TIFF 2022 | El agua (Elena López Riera, Spain/France/Switzerland) — Contemporary World Cinema

By Cáit Murphy

Taking place in a dormant village in Valencian orange-growing country, this vivid coming-of-age feature plays with documentary elements while ultimately eliding the magic of its folkloric premise. Seventeen-year-old Ana (Luna Pamiés) is the daughter of single mother and bar owner Isabella (Bárbara Lennie); Ana’s boyfriend José (Alberto Olmo), a pigeon-racing hobbyist, is being pressured by his father to focus on orange-harvesting instead of dating. Ana and her fun-loving friends discuss aspirations, romance, and local fairy tales. Grandmothers tell stories about the river’s supernatural flooding and its connection to disappearing women. Ana considers a future beyond the village (with or without José), and risks being swept away with the imminent flood. 
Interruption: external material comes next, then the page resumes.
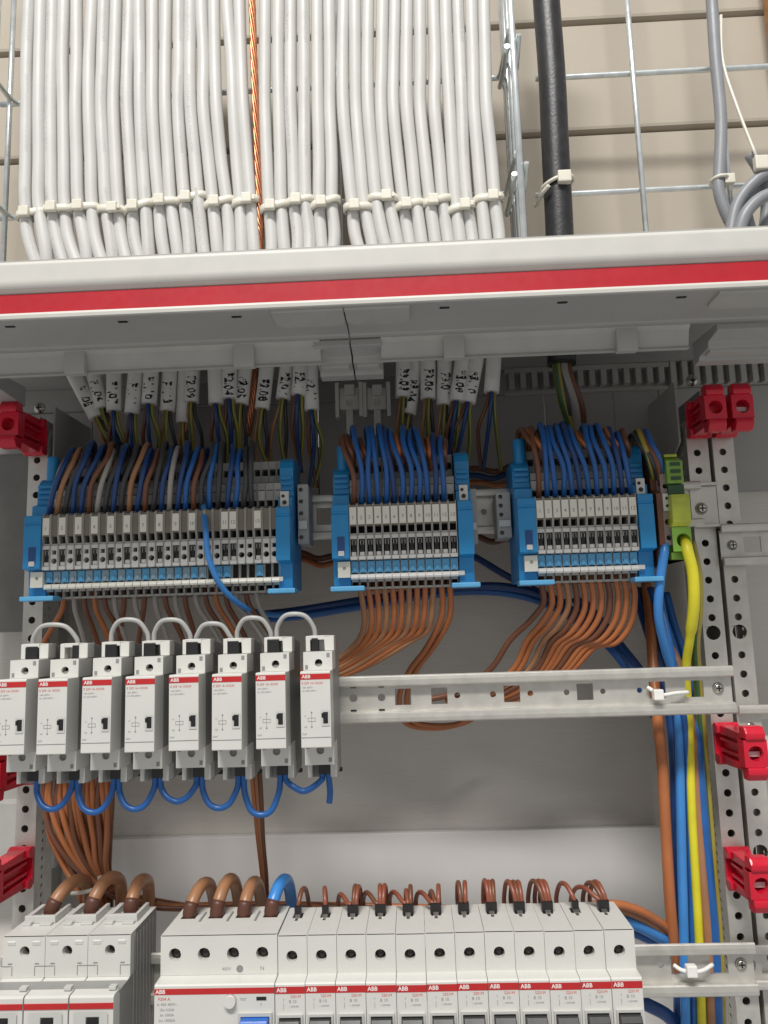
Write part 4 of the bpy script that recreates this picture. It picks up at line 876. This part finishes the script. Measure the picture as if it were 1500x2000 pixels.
# ============================================================ BOTTOM ROW: BREAKERS
ZT = -163.5
def bscrew(o, x, z, y, r):
    screw_mb((x, y, z), r).build('screw', M_HOLE, o); MB().box(x-r*.75, x+r*.75, y-r*.5-.2, y-r*.5+.1, z-.25, z+.25).build('slot', M_BLACK, o)
def breaker(i):
    """narrow single pole breaker; local frame: back centre at the top, rail plane y=0"""
    hw = 7.87; t = thing('circuit_breaker', '', 'breaker', (0, 500, ZT), 'narrow single pole breakers')
    MB().prism([(0, -.2), (-36, -.2), (-36, -80), (0, -80)], -hw+.1, hw-.1).build('body', M_WHITE, t, bevel=.3)
    # top face with wire opening
    mb = MB(); mb.cell(-hw, hw, -43.2, 0, (-1.2, -13, 's', 2.9, 4.5), lambda a, b, d: (a, b, .25-d), 1.2)
    mb.v = [v for v in mb.v]; mb.build('top_face', M_WHITE, t)
    MB().box(-3.9, 1.5, -17.3, -8.7, -.15, -.05).build('wire_opening', M_HOLE, t)
    MB().box(-2.1, -.3, -21.5, -17.8, .12, .32).build('clamp_slot', M_HOLE, t)
    mb = MB(); mb.cell(-hw, hw, -19.6, -.1, (-.4, -10.4, 'o', 3.05), lambda a, b, d: (a, -43.4+d, b), 6.5)
    mb.box(-hw, -hw+.5, -43.3, -36, -19.6, 0); mb.box(hw-.5, hw, -43.3, -36, -19.6, 0); sh = mb.build('shoulder', M_WHITE, t)
    bscrew(sh, -.4, -10.4, -38.5, 2.9)
    nose = MB().prism([(-36, -19.3), (-43.4, -19.3), (-44.4, -19.35), (-52.8, -19.6), (-53.6, -20.3), (-53.6, -62), (-52.6, -63), (-36, -63)], -hw, hw).build('nose', M_WHITE, t, bevel=.25)
    MB().box(-hw+.05, hw-.05, -53.75, -53.3, -24.7, -21.3).build('red_stripe', M_STRIPE, nose)
    mb = MB().text('ABB', -4.4, -53.82, -22.95, 2.9, 0, .06); mb.text('S201M', 3.0, -53.68, -26.2, 2.0, 1); mb.text('B 10', 1.4, -53.68, -28.6, 2.2, 2); mb.text('1', -3.4, -53.68, -27.8, 2.0, 2); mb.text('~ 230/400', 2.0, -53.68, -31, 1.3, 2)
    mb.box(-3.5, -3.3, -53.68, -53.6, -32.4, -29.4, 2)
    mb.build('lettering', [M_WINK, M_RINK, M_GINK], nose)
    mb = MB(); mb.cell(-6.6, 6.6, -58, -34.6, (0, -46.6, 's', 5.7, 10.8), lambda a, b, d: (a, -55+d, b), 1.4); mb.box(-6.65, -6.55, -55, -53.6, -58, -34.6); mb.box(6.55, 6.65, -55, -53.6, -58, -34.6); mb.box(-6.6, 6.6, -55, -53.6, -34.65, -34.55)
    fr = mb.build('toggle_frame', M_WHITE2, nose)
    MB().prism([(-53.7, -36.2), (-58, -36.3), (-60, -39), (-57, -46), (-54.5, -57), (-53.7, -57)], -5.4, 5.4).build('toggle', M_BLACK, fr, bevel=.4)
    MB().prism([(-36, -63.2), (-43, -63.2), (-43, -80), (-36, -80)], -hw, hw).build('lower_shoulder', M_WHITE, t, bevel=.3)
    return t
B0 = breaker(0); BP = 15.95; XB0 = -80.1+BP/2
bx_ = [XB0+i*BP for i in range(12)]
for i in range(12):
    o = B0 if i == 0 else copy_tree(B0); o.location = Vector((bx_[i], 500+random.uniform(-.35, .35), ZT+random.uniform(-.2, .2)))*S; o.rotation_euler = (random.uniform(-.004, .004), 0, 0)
    o['label'] = '%s narrow white breaker, counted from the wide blue toggle breaker' % nth(i) if i < 11 else 'last narrow white breaker at the right end of the bottom row'
# wide residual current breaker
t = thing('residual_current_breaker', 'wide white breaker with blue toggle and test button', 'breaker', (-112.3, 500, ZT+1)); hw = 31.9
MB().prism([(0, -.2), (-36, -.2), (-36, -80), (0, -80)], -hw+.1, hw-.1).build('body', M_WHITE, t, bevel=.3)
PXS = [-24.1, -8.2, 7.7, 23.6]
mb = MB(); edges = [-hw, -16.1, -.2, 15.7, hw]
for k in range(4): mb.cell(edges[k], edges[k+1], -43.2, 0, (PXS[k]-.2, -14, 's', 4.2, 4.4), lambda a, b, d: (a, b, .25-d), 1.2)
mb.build('top_face', M_WHITE, t)
for k in range(4):
    MB().box(PXS[k]-4.8, PXS[k]+4.4, -18.6, -9.4, -.15, -.05).build('wire_opening', M_HOLE, t)
    if k < 3: MB().box(PXS[k]+7.6, PXS[k]+8.6, -24, -9, .1, .9).build('divider', M_SIDE, t)
mb = MB()
for k in range(4): mb.cell(edges[k], edges[k+1], -20, -.1, (PXS[k], -9.6, 'o', 3.4), lambda a, b, d: (a, -43.4+d, b), 6.5)
mb.box(-hw, -hw+.5, -43.3, -36, -20, 0); mb.box(hw-.5, hw, -43.3, -36, -20, 0); sh = mb.build('shoulder', M_WHITE, t)
for k in range(4): bscrew(sh, PXS[k], -9.6, -38.5, 3.2)
MB().text('400V', 4.2, -43.46, -17.2, 2.4).text('N', 23.6, -43.46, -17.2, 3).build('lettering', M_GINK, sh)
mb = MB().cyl((11.4, -43.42, -17.2), (0, -1, 0), 1.9, .05, 16); mb.build('test_mark', M_GINK, sh)
nose = MB().prism([(-36, -20.1), (-43.4, -20.1), (-44.4, -20.2), (-52.8, -20.5), (-53.6, -21.2), (-53.6, -62), (-52.6, -63), (-36, -63)], -hw, hw).build('nose', M_WHITE, t, bevel=.25)
MB().box(-hw+.05, hw-.05, -53.75, -53.3, -25.4, -22.5).build('red_stripe', M_STRIPE, nose)
mb = MB().text('ABB', -28.6, -53.82, -23.95, 2.9, 0, .06)
mb.text('F204 A', -26.6, -53.68, -27.6, 2.2, 1)
for k, s_ in enumerate(('In 40A 400V~', 'I\u0394n 0,03A', 'Im 1000A', 'Inc 10000A')): mb.text(s_, -25, -53.68, -30.2+k*-2.6, 1.9, 2)
mb.text('TEST', 15.4, -53.68, -28.2, 1.7, 2); mb.text('T', 24.8, -53.68, -31, 1.8, 2); mb.build('lettering', [M_WINK, M_RINK, M_GINK], nose)
MB().cyl((8.6, -53.6, -28.6), (0, -1, 0), 3.3, 2.6, 20, r2=3.0).build('test_button', M_WHITE, nose)
MB().box(22.4, 27.6, -53.9, -53.2, -28.6, -27).build('flag_window', M_BLACK, nose)
mb = MB(); mb.cell(13, 30.6, -60, -34.6, (21.8, -47.3, 's', 7.6, 11.2), lambda a, b, d: (a, -55+d, b), 1.4); mb.box(12.95, 13.05, -55, -53.6, -60, -34.6); mb.box(13, 30.6, -55, -53.6, -34.65, -34.55); fr = mb.build('toggle_frame', M_WHITE2, nose)
MB().prism([(-53.7, -36.4), (-59, -36.6), (-61, -39.4), (-57, -47), (-54.5, -58), (-53.7, -58)], 14.6, 29).build('toggle', M_TOG, fr, bevel=.5)
# big three pole breaker at lower left
BW = 24.1; XBIG = -163.7-1.5*BW
t = thing('main_breaker', 'big three pole white breaker at the lower left corner', 'breaker', (XBIG, 510, ZT-1)); hw = 1.5*BW
MB().prism([(0, 0), (-37, 0), (-37, -22), (-60, -22), (-60, -100), (0, -100)], -hw+.2, hw-.2).build('body', M_SIDE, t, bevel=.4)
for k in range(3):
    xc = (k-1)*BW; e0, e1 = xc-BW/2+.12, xc+BW/2-.12
    mb = MB(); mb.cell(e0, e1, -44.6, -.5, (xc+.2, -12, 's', 4.6, 4.6), lambda a, b, d: (a, b, .3-d), 2); top = mb.build('top_face', M_WHITE, t)
    MB().box(xc-5, xc+5.2, -17.2, -6.8, -.2, -.1).build('wire_opening', M_HOLE, top)
    mb = MB(); mb.box(xc-9.4, xc+8.8, -26, -24.6, .3, 4.6); mb.box(xc-9.4, xc-6.4, -24.6, -4, .3, 4.2); mb.box(xc+6.6, xc+8.8, -24.6, -4, .3, 4.2); mb.box(xc-9, xc+8.4, -23, -19.4, .3, 3.2); mb.box(xc-9, xc-4, -30, -26, .3, 2); mb.box(xc+1, xc+8, -30, -26, .3, 1.6)
    mb.build('wire_collar', M_WHITE2, top, bevel=.5)
    mb = MB(); mb.cell(e0, e1, -21.4, 0, (xc+.4, -7.8, 'o', 2.9), lambda a, b, d: (a, -45+d, b), 8); mb.box(e0, e0+.5, -44.9, -37, -21.4, 0); mb.box(e1-.5, e1, -44.9, -37, -21.4, 0); sh = mb.build('shoulder', M_WHITE, t)
    MB().cyl((xc+.4, -38, -7.8), (0, -1, 0), 2.8, .4, 16).build('screw', M_HOLE, sh)
    for a in (-7, 7): MB().prism([(-45.5, -2.6), (-45.2, -4.4), (-44.9, -4.6), (-44.9, -2.2)], xc+a-2.2, xc+a+2.2).build('highlight_boss', M_WHITE, sh, bevel=.2)
    for a in (-1, 1):
        MB().box(xc+a*9.4-2.8, xc+a*9.4+2.4, -45.12, -44.8, -15.6, -15.2).build('groove', M_GINK, sh); MB().box(xc+a*6.4-.2, xc+a*6.4+.2, -45.12, -44.8, -20.4, -15.2).build('groove', M_GINK, sh); MB().box(xc+a*7.6-1.2, xc+a*7.6+1.2, -45.14, -44.8, -14.4, -13.8).build('groove', M_GINK, sh)
    ns = MB().prism([(-37, -21.5), (-45.2, -21.5), (-57, -23.4), (-61, -23.4), (-61, -20.8), (-67.4, -21.2), (-68.8, -22), (-69, -100), (-37, -100)], e0+.2, e1-.2).build('nose', M_WHITE, t, bevel=.35)
    MB().box(e0+.3, e1-.3, -69.2, -68.4, -27.4, -24.6).build('red_stripe', M_STRIPE, ns)
    mb = MB(); mb.cell(xc-9, xc+9, -70, -29, (xc+1, -45, 's', 3.6, 14), lambda a, b, d: (a, -69.5+d, b), 6); fr = mb.build('toggle_frame', M_WHITE2, ns)
    MB().box(xc-2.2, xc+4.2, -70, -64, -58, -31.6).build('toggle', M_BLACK, fr, bevel=.6)
    MB().box(xc+7, xc+11, -64, -60, -20.6, -18.8).build('latch', M_WHITE2, ns, bevel=.4)
for k in range(7):
    MB().box(hw-.2, hw+.25, -40+k*5.4, -38.6+k*5.4, -60, -3).build('side_rib', M_SIDE, t, bevel=.1)

# thick brown and blue wires feeding the wide breakers
def thick(xc, y0, zt, dx, peak, m_, lab, base_r=3.7, back=36):
    q = [(xc, y0+1, zt-2), (xc, y0, zt+2), (xc+dx*.25, y0+2, zt+peak*.55), (xc+dx*.65, y0+9, zt+peak*.93), (xc+dx, y0+18, zt+peak*.96), (xc+dx*1.2, y0+28, zt+peak*.5), (xc+dx*1.25, y0+back, zt-12), (xc+dx*1.25, y0+back+2, zt-40)]
    t = thing('feed_wire', lab, 'wire', q[0], 'thick feed wires'); O = Vector(q[0])
    MB().tube([Vector(p)-O for p in q], base_r, 14, 7).build('insulation', m_, t)
    qq = [Vector(p)-O for p in q]; MB().tube([cat(qq, k/6*.27) for k in range(7)], base_r+.45, 16, 1).build('collar', mat('brown_sleeve', (.10, .038, .024), .45), t)
for k in range(3):
    thick(XBIG+(k-1)*BW+.2, 498, ZT+.5, (8.5, 6, .8)[k], (13.5, 15, 13)[k], M_TAN, ('left', 'middle', 'right')[k]+' thick tan wire entering the three pole breaker', 3.9, 30)
for k in range(4):
    thick(-112.3+PXS[k]-.2, 486, ZT+1.5, (4.5, 4, 2.5, 5)[k], (13, 15, 13, 14)[k], M_TAN if k < 3 else M_SBL, ['first thick tan wire entering the blue toggle breaker', 'second thick tan wire entering the blue toggle breaker', 'third thick tan wire entering the blue toggle breaker', 'thick sky blue wire entering the blue toggle breaker'][k], 3.6, 38)
# brown wires looping into the narrow breakers
specs = [[(4, 15, 0)], [(-3, 15, 0)], [(-12, 10, -1.6), (1, 16, .4), (2, 15.5, 1.8)], [(-13, 11, -1.6), (-1, 16, 0), (1.5, 16, 1.6)], [(-13, 11, -1.6), (-2, 12, 0), (0, 15, 1.6)], [(-13, 10.5, -1.6), (-4, 11, 0), (1, 15, 1.7)], [(-1.5, 17, -1.3), (1.2, 17, 1.3)], [(-2, 18, -1.3), (-.5, 17, .2), (1.4, 17.5, 1.6)], [(-6, 17, -1.7), (-3, 16.6, 0), (-1, 16.6, 1.7)], [(-8, 17, -1.7), (-5, 17, 0), (-3, 16.6, 1.7)], [(-9, 15, 0)], [(-16, 12, -1.7), (-9, 15, 0), (-6, 15.6, 1.7)]]
for i, sp in enumerate(specs):
    xc = bx_[i]-1.2; leanx = 0 if i < 8 else 1.2
    for k, (dx, pk, ox) in enumerate(sp):
        dx *= .72; pk *= 1.05
        q = [(xc+ox, 487, ZT-1), (xc+ox, 487, ZT+5), (xc+ox+dx*.22, 489, ZT+pk*.58), (xc+ox+dx*.55, 494, ZT+pk*.78), (xc+ox+dx*.85, 502, ZT+pk*.62), (xc+ox+dx*1.05, 509, ZT+pk*.05), (xc+ox+dx*1.15, 514, ZT-12), (xc+ox+dx*1.2-8, 526, ZT-20)]
        lab = ('brown wire' if len(sp) == 1 else ('left', 'right')[k]+' brown wire' if len(sp) == 2 else ('left', 'middle', 'right')[k]+' brown wire')+' looping into the %s narrow breaker' % (nth(i) if i < 11 else 'last')
        tag(MB().tube(q, 1.35, 10, 6).build('breaker_wire', M_BRN if (i+k) % 3 == 0 else mat('wire_red_brown', (.25, .075, .042), .36, vary=.12, scale=45), org=q[0]), lab, 'wire', 'brown wires looping into the narrow breakers')
    o = thing('black_ferrule', 'black ferrule on the %s narrow breaker' % (nth(i) if i < 11 else 'last'), 'ferrule', (xc, 487, ZT), 'black ferrules on the breakers')
    w_ = 1.9 if len(sp) == 1 else 3.2
    MB().prism([(-2.4, -1), (-2.8, 6), (2.4, 6), (2.4, -1)], -w_, w_).build('sleeve', M_BLACK, o, bevel=.5)
    MB().prism([(-5.6, .35), (-5.6, .9), (-2.4, 1.6), (-2.4, .35)], -1.6, 1.6).build('tip', M_SCREW, o, bevel=.2)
El agua’s scenes of work, family, leisure (from pigeon-painting to techno dancing) and nocturnal atmosphere are tenderly rendered by director Elena López Rivera, who also sensitively frames class and gender roles in contemporary rural Spain. The teenagers work in local factories and farms but dream of escaping; misogyny lingers in memories of domestic abuse and local gossip about Ana’s “cursed” maternal lineage. Throughout the film, Rivera intercuts documentary-style, direct-to-camera excerpts where older women recall local myths about a disappearing bride taken by the water, while news footage and eyewitness smartphone videos of real, devastating flooding in the area add to the quasi-non-fictional aesthetic. However, these creative flourishes ultimately distract from the focus on the story: the technique is too contrived for its own good, and it diminishes the film’s resonance. What could be seen as creative flourishes of social and magical realism also disrupt our focus on the film’s thoughtfully slow-paced scenes and character tensions; its repeated expository role feels too contrived for its own good.